In view of the remarks that, fell from the Minister of Labour with reference to the Prevention of Unemployment Bill, introduced on 21st March, I would suggest that that Bill, even if it had been accepted by the House, would have had revision in Grand Committee. That Bill was turned down by the House. In view of that, we of the Labour party feel at this stage that we are justified in making a point against the Government in not taking some steps to prevent unemployment. Both sides of the House are agreed, to a large extent, that the Government organised exceedingly well for the prosecution of the War. We organised, not only on national lines, but on international lines. We entered into what would be termed extended arrangements with other Allied Powers in order to secure the victory of our arms. The complaint we have is that the Government which had foresight, ability, and capacity to organise for war made absolutely no preparation, or little, for peace. Students of history know that the aftermath of war always includes a period of unemployment. This question of unemployment had been in the minds of many people before hostilities broke out in Europe, and if the War had been kept off, or we could have avoided it, I feel confident that the Government would have had' to bring forward a Bill similar to that which I have mentioned.

I hope I shall not be misunderstood if I give what I believe to be the impression abroad in the country, and which to-day is in the minds of many working people who are walking the streets. There are men and women who feel that the Government have neglected this important. part of social legislation with an ulterior motive. We come in contact with men who have served in the War right loyally and well. Had it been their lot they would have paid nobly the supreme sacrifice. They have returned to civil life to find that unemployment is waiting for them at the entrance to that civil life. Those of us who mix with them and inquire if they have got anything to do, get the reply, "Nothing; what can we do now; we do not intend to go to the workhouse, we mean to live somehow or other, we are fed up"—to use the soldiers' phrase — "with walking the streets. The War Office and the Government have had three or four years of hard toil out of us. We will go back into the Army and have two or three years of ease out of the Government."

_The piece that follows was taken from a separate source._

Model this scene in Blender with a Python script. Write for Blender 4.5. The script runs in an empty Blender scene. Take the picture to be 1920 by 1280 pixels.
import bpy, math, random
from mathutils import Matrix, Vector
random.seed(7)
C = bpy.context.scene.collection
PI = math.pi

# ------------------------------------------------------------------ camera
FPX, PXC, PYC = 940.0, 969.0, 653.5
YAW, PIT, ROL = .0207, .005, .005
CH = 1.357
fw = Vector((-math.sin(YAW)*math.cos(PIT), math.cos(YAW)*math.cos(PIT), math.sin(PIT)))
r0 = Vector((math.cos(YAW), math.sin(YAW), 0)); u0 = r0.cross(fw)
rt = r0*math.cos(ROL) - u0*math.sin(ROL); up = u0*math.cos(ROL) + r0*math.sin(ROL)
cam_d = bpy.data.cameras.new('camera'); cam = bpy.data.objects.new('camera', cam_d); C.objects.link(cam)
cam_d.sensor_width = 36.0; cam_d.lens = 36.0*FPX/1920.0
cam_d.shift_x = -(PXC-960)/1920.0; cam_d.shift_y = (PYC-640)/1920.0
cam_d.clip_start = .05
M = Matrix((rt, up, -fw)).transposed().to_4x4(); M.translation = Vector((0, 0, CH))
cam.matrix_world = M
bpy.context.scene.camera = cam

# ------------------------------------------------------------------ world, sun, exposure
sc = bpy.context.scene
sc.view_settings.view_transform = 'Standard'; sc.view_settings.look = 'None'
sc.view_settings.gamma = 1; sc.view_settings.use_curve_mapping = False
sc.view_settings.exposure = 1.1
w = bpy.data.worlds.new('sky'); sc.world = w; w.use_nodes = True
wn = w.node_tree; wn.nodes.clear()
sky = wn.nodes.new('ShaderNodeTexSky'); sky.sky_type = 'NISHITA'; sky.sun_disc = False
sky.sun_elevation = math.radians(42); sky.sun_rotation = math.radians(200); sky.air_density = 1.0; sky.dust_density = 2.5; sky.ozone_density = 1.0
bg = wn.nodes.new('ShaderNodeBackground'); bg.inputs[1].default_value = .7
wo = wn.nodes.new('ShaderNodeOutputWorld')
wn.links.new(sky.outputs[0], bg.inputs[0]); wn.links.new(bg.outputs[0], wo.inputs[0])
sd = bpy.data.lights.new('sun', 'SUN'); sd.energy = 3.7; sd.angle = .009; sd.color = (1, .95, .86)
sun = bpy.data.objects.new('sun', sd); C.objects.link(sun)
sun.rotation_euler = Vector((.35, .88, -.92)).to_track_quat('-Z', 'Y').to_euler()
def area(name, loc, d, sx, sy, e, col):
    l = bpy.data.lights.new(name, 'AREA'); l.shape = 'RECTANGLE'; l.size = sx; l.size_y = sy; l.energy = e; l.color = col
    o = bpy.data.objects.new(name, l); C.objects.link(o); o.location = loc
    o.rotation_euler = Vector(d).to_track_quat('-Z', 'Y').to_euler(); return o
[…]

That is a phrase that we are confronted with. It is one of the sayings that represent the convictions of the men of to-day who are walking upon the street. When we hear this talk, we begin to wonder whether the Government has neglected to-bring in something that would prevent unemployment, with the ulterior object of creating the new Army of the future.

The Bill which has been mentioned this evening, for insurance against unemployment, may be very well as far as the future is concerned, but what is required is something to cope with the needs of the present time. Insurance against unemployment is no source of comfort to those people who cannot find a job. The very fact that there is a need for such a Bill is a condemnation of the past policy of the Government in not preventing unemployment. The hon. and learned Member for Bristol (Mr. Inskip) drew attention to the lack of transport. As I have said on more than one occasion in this House, and particularly in supplementary questions, our transport system to-day is far from being satisfactory. We see a state of chaos in many of our large industrial centres. Many stations are not yet open, although the war has been declared at an end. All that is due to the fact that those railwaymen who were taken into the Army during the latter period of the War have not yet returned to civil life; the cream of the railwaymen are now to be found in the ranks of the Army of Occupation.

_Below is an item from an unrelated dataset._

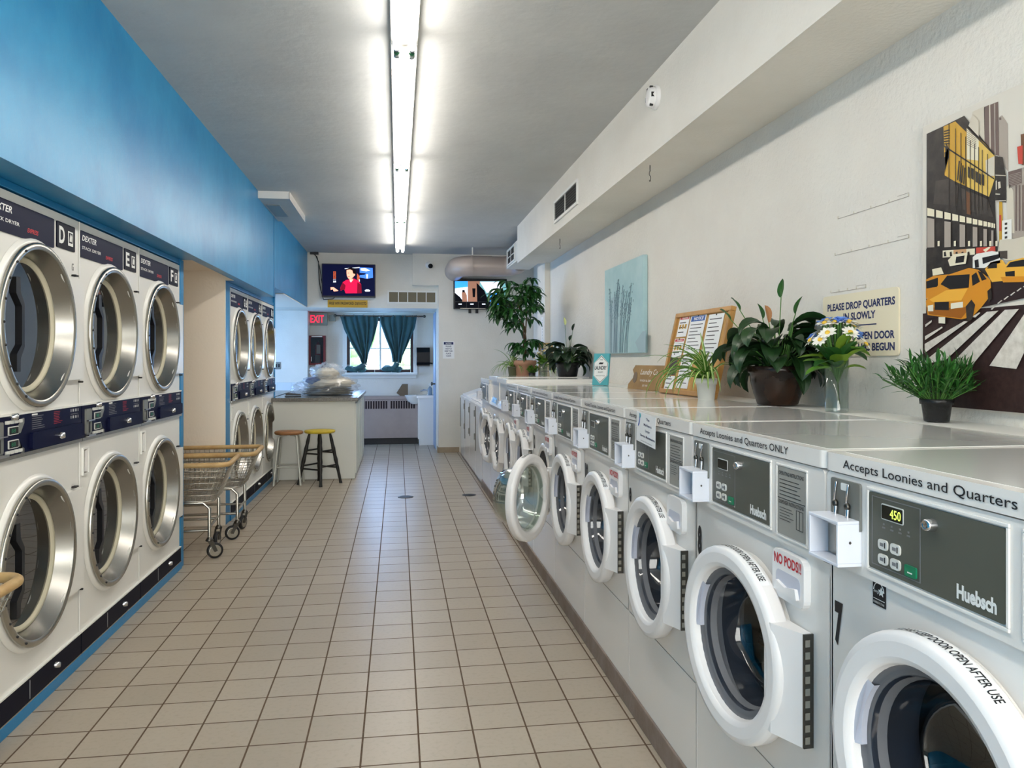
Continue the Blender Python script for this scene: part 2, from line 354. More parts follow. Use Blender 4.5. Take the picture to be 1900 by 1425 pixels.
# shop front behind the camera
w = MB().box(-3.6, -1.2, -2.9, -2.75, 0, CZ, 'wall_white').box(1.6, 2.1, -2.9, -2.75, 0, CZ, 'wall_white').box(-1.2, 1.6, -2.9, -2.75, 0, .3, 'wall_white').box(-1.2, 1.6, -2.9, -2.75, 2.65, CZ, 'wall_white')
struct('wall_front', w)
w = MB().frame(-1.2, 1.6, .3, 2.65, .06, -2.88, -2.8, 'dark_steel').box(.17, .23, -2.88, -2.8, .36, 2.59, 'dark_steel')
wo = struct('window_2', w); MB().box(-1.14, .17, -2.845, -2.84, .36, 2.59, 'glass_clear').box(.23, 1.54, -2.845, -2.84, .36, 2.59, 'glass_clear').build('pane', wo)
# bulkheads
w = MB().box(-3.6, XBL, -2.75, 5.16, 1.958, CZ, 'blue_paint').box(-3.6, XBL, 6.44, 8.05, 1.958, CZ, 'blue_paint').box(-1.3, XBL, 5.16, 6.44, 1.958, CZ, 'blue_paint').box(-3.6, -1.3, 5.16, 6.44, 2.04, CZ, 'blue_paint').box(-3.6, XBL - .02, 8.05, YT, 2.068, CZ, 'blue_paint').box(XBL - .01, XBL + .004, 8.0, 8.05, 1.958, CZ, 'blue_trim')
struct('bulkhead_left', w)
w = MB().box(XBR, XR, -2.75, 8.6, ZB, CZ, 'wall_white')
struct('bulkhead_right', w)
struct('trim_1', MB().box(1.64, XR, 8.52, 8.98, 0, ZB, 'wall_white'))
# left partitions around the dryers
w = MB().box(-3.6, XD, -2.75, 1.55, 0, 1.958, 'blue_paint').box(-3.6, -2.6, 1.55, 2.74, 0, 1.958, 'wall_beige').box(-2.6, XD - .05, 2.74, 2.785, 0, 1.958, 'wall_beige')
struct('wall_left', w)
w = MB().box(-2.7, XD - .095, 5.16, 5.2, 0, 2.04, 'wall_beige').box(-2.7, XD + .003, 6.405, 6.424, 0, 1.957, 'wall_beige').box(-2.7, -1.301, 6.405, 6.44, 1.957, 2.04, 'wall_beige').box(-2.74, -2.7, 5.16, 6.44, 0, 2.04, 'wall_beige').box(-2.7, -1.301, 5.2, 6.405, 2.03, 2.038, 'wall_beige')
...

Another matter to which I think the Government ought to give attention is that of the land. I have been told in this House only this evening by one who is particularly concerned with small holdings, that it is impossible for these men to get the necessary small holdings. When they get them they have to pay such a price that it is no encouragement to them, and, as a consequence, they find themselves with nothing to do. It woud be interesting to know if the Minister of Labour, in conjunction with the President of the Board of Agriculture, has been interested in this matter, because we find that land can be let at £1 6s. an acre, and yet, when workmen who are on the street are trying to get some land in order to produce food, to encourage our own British production, they are asked £2 10s. per acre for the same land. That is not far from the very place in which we are meeting to-night. Soldiers to-day are finding it extremely difficult to get on to that land to till it and produce food at a reasonable and fair remuneration for the services they give. I am reminded by this Debate of a statement made in this House by one of the hon. Members for Newcastle. He told us from that bench, waxing eloquent, and extremely enthusiastic, that there was plenty of work for everybody; and yet we find, by the very figures which the Minister of Labour has given this evening, that there are 138,000 men and 354,000 exService men still upon the streets.

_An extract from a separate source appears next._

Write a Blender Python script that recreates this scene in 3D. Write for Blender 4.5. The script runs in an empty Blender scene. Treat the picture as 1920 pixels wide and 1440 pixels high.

I want to make the suggestion to the Minister of Labour that there may be the possibility, if he will be prepared to look into it, of developing our tube system as far as the City of London is concerned. I am told that, as regards one particular line, it is impossible for them to proceed because one railway company is going to block the progress to the utmost of its power. I feel that no one industry like that, simply for the sake of gaining profits for its particular concern, should stop the enterprise of another concern which may be in competition with it. I hope the Minister of Labour will be prepared, if he can, to do something particularly to see that the Piccadilly Tube shall be extended far more North than it goes at the present time. My hon. Friend who spoke last (Mr. Davies) dealt with the question of old age pensions. I do not think there are many men in this House who will attempt to argue what these men and women have been suffering. The Minister of Labour referred to the question of trade union pay. Is he aware that many of these men are getting no more out-of-work pay from the trade union than some old age pensioners? Many trade unionists are not paid when they are out of work, but in the cases where they do get unemployment pay it averages something like 15s. a week, which is only equivalent to is. 6d. before hostilities broke out. As I took some part in the Debate on the introduction of the Prevention of Unemployment Bill, I have a little complaint against the Minister, and I hope lie will consider the advisability of granting at once some necessary relief to these people, who are finding it so hard to make both ends meet, and to give the children, at any rate, a chance. I say that with all seriousness. There is no one in this House, probably, who has passed through the experience I have. When I was quite a boy I bad to beg my bread from door to door. I naturally feel a kindly interest in the children. We cannot afford to neglect this matter, These children will be the men and women of the future, and, therefore, in the interests of child welfare we must do our best for the boys and girls.

Question put, and agreed to.

Bill accordingly read a second time, and committed to a Committee of the Whole House for To-morrow.